Written exercise:
Both end lines count: copy exactly from the line that contains "Build this scene" to the line that contains "S = bpy.context.scene", and only those lines.

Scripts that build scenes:

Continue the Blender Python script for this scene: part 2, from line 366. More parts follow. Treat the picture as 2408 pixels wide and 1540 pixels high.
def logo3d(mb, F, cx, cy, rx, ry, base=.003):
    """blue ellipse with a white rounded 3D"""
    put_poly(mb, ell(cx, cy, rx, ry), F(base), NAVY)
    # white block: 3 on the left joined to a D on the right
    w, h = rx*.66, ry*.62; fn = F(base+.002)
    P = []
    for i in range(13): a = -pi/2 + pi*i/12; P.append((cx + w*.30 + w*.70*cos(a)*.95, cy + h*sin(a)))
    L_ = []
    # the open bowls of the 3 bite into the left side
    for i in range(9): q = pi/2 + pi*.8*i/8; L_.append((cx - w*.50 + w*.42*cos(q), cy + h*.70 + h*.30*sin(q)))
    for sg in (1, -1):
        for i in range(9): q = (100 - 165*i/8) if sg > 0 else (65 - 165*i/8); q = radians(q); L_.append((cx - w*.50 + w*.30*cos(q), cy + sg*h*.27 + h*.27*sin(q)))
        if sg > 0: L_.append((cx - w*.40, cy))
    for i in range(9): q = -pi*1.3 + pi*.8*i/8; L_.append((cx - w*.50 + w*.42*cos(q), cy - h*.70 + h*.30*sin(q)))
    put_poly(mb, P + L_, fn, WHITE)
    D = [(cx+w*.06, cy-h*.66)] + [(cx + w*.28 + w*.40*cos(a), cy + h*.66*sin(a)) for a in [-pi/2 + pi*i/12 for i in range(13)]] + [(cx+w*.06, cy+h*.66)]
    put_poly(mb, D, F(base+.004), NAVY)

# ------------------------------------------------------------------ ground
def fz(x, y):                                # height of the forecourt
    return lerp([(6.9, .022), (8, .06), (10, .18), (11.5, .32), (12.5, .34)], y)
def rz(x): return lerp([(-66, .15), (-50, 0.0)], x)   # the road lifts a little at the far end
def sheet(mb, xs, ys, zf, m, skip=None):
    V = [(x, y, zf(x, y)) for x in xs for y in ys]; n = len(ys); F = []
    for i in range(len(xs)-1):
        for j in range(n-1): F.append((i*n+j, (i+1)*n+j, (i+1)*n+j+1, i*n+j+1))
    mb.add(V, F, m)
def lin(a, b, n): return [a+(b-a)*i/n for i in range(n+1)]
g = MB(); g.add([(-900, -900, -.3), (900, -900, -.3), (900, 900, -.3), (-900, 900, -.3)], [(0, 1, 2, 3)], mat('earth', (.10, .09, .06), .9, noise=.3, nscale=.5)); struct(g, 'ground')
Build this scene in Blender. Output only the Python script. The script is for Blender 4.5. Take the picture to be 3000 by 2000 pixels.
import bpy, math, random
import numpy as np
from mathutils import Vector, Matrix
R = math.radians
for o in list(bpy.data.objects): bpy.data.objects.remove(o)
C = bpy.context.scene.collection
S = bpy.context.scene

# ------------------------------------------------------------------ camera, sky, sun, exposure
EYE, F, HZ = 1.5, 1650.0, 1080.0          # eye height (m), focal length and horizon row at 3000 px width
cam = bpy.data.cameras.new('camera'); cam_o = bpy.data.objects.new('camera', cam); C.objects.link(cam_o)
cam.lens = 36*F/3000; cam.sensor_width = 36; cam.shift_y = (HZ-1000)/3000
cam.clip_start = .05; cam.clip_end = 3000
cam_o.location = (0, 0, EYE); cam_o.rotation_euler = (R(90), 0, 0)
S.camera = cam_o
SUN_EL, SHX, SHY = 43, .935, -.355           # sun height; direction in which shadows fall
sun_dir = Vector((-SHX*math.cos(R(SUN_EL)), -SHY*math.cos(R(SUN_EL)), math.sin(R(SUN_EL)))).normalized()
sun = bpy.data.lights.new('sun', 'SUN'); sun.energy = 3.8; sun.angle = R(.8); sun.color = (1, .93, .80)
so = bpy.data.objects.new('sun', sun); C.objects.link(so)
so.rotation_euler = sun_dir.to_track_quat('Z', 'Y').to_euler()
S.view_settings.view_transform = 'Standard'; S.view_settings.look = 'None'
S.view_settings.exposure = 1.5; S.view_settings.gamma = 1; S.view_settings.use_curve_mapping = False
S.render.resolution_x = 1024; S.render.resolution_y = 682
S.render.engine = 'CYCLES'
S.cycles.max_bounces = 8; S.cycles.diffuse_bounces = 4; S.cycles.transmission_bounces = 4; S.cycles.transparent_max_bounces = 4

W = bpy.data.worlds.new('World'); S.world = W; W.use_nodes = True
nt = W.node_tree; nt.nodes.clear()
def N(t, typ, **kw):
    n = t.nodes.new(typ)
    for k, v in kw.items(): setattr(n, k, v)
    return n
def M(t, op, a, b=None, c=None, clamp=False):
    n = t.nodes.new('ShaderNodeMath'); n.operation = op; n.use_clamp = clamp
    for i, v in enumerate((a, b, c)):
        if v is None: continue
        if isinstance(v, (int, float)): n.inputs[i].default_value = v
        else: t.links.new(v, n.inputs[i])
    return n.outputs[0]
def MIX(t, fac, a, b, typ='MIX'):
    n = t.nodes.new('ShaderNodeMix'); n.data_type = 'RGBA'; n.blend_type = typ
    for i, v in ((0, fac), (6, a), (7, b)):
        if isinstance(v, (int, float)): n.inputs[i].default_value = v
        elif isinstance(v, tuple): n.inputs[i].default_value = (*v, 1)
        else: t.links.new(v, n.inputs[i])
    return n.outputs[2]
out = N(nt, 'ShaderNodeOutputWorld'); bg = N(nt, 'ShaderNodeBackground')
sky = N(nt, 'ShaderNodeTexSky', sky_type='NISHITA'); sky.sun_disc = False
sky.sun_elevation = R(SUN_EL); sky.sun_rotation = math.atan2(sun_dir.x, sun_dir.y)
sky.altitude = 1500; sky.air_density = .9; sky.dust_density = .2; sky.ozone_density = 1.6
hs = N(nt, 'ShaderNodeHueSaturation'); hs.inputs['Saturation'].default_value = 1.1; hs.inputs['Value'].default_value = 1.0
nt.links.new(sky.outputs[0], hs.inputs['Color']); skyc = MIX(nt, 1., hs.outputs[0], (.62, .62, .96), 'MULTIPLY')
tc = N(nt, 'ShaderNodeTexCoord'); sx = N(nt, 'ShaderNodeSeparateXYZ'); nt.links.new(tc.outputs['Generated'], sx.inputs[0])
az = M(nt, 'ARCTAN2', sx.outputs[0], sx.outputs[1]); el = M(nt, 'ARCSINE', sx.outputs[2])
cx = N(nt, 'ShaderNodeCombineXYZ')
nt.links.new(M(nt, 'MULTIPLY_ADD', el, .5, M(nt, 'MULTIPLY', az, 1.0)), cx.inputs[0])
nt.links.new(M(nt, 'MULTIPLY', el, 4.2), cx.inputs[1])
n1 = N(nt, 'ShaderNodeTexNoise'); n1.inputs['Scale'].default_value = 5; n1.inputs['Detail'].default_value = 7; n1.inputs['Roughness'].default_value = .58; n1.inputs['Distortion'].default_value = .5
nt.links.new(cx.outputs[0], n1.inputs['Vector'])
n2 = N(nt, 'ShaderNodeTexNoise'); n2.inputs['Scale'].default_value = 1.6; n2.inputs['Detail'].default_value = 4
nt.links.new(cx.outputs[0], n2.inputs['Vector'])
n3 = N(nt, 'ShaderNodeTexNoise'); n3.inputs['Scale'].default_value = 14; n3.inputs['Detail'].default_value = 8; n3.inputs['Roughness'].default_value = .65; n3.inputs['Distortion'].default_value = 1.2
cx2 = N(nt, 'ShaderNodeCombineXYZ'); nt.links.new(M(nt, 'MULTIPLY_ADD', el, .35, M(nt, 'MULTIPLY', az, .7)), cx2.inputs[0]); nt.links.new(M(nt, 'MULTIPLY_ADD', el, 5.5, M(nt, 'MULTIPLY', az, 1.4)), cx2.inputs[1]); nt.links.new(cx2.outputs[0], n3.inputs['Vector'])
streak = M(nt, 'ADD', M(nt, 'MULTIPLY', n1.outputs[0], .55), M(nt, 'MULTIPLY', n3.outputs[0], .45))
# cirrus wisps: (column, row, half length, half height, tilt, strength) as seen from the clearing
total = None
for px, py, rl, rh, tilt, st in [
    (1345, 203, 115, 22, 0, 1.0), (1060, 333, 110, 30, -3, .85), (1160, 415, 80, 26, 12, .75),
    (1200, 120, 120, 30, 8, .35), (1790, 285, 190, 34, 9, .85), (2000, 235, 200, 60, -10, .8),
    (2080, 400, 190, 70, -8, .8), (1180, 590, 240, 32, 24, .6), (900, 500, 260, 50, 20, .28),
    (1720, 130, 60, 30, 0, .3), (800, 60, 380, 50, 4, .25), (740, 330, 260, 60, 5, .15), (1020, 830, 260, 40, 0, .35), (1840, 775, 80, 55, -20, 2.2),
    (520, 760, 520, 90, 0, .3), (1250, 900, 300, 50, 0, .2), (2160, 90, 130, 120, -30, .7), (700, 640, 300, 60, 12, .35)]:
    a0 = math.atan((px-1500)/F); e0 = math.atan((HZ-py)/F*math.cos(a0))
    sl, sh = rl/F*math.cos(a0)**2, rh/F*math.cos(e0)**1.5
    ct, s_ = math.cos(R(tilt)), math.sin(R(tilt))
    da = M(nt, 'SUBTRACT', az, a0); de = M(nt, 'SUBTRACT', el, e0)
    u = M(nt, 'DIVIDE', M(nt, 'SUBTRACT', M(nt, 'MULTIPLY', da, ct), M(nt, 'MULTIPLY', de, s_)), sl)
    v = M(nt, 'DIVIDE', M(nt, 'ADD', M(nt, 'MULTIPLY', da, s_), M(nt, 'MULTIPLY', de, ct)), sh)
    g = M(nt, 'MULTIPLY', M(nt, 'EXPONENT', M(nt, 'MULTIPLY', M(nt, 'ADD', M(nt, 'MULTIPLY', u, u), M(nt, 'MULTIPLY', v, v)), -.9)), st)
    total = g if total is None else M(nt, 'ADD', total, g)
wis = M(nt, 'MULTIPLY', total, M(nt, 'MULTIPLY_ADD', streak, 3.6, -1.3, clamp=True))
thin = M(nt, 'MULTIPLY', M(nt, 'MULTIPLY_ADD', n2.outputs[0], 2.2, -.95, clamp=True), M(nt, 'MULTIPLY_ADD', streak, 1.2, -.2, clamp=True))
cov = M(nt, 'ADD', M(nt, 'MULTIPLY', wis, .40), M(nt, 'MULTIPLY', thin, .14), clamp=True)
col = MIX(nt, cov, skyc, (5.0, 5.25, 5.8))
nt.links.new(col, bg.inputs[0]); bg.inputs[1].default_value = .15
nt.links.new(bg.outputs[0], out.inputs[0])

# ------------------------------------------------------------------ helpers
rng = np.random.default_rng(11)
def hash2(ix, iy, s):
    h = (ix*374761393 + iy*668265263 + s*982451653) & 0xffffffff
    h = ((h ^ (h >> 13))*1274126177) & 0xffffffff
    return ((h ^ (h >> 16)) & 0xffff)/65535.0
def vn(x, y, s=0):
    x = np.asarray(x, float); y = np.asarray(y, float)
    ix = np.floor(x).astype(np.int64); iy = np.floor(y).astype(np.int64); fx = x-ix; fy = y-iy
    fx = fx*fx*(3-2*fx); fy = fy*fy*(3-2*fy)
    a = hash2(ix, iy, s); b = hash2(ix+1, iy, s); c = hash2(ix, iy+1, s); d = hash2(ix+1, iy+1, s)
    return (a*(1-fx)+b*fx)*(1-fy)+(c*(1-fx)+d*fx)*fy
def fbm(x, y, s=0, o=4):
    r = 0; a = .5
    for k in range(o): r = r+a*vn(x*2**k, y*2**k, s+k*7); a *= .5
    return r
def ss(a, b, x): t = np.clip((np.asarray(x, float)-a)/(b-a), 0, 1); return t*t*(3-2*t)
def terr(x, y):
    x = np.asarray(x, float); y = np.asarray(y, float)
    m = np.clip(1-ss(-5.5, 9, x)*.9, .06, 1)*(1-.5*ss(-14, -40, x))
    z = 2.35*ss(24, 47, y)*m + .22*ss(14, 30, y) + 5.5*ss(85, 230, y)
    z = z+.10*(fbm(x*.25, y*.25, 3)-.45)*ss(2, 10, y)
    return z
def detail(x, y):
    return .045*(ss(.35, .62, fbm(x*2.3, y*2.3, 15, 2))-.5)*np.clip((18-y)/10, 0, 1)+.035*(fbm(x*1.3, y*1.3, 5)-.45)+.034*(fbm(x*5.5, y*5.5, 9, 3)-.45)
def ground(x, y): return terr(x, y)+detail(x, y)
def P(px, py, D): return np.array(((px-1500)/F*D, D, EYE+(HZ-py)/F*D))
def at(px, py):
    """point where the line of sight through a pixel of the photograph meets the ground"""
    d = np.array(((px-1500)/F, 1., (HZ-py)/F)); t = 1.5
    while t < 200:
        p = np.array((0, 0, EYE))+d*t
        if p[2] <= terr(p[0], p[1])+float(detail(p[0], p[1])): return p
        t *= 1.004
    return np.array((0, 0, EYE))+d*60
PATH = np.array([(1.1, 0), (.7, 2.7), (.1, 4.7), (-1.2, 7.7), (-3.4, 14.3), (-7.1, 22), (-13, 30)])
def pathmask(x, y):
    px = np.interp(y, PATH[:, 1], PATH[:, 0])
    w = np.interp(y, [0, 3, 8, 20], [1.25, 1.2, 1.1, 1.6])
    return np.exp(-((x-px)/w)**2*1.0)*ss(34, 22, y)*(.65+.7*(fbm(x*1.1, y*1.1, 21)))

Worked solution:
Build this scene in Blender. Output only the Python script. The script is for Blender 4.5. Take the picture to be 3000 by 2000 pixels.
import bpy, math, random
import numpy as np
from mathutils import Vector, Matrix
R = math.radians
for o in list(bpy.data.objects): bpy.data.objects.remove(o)
C = bpy.context.scene.collection
S = bpy.context.scene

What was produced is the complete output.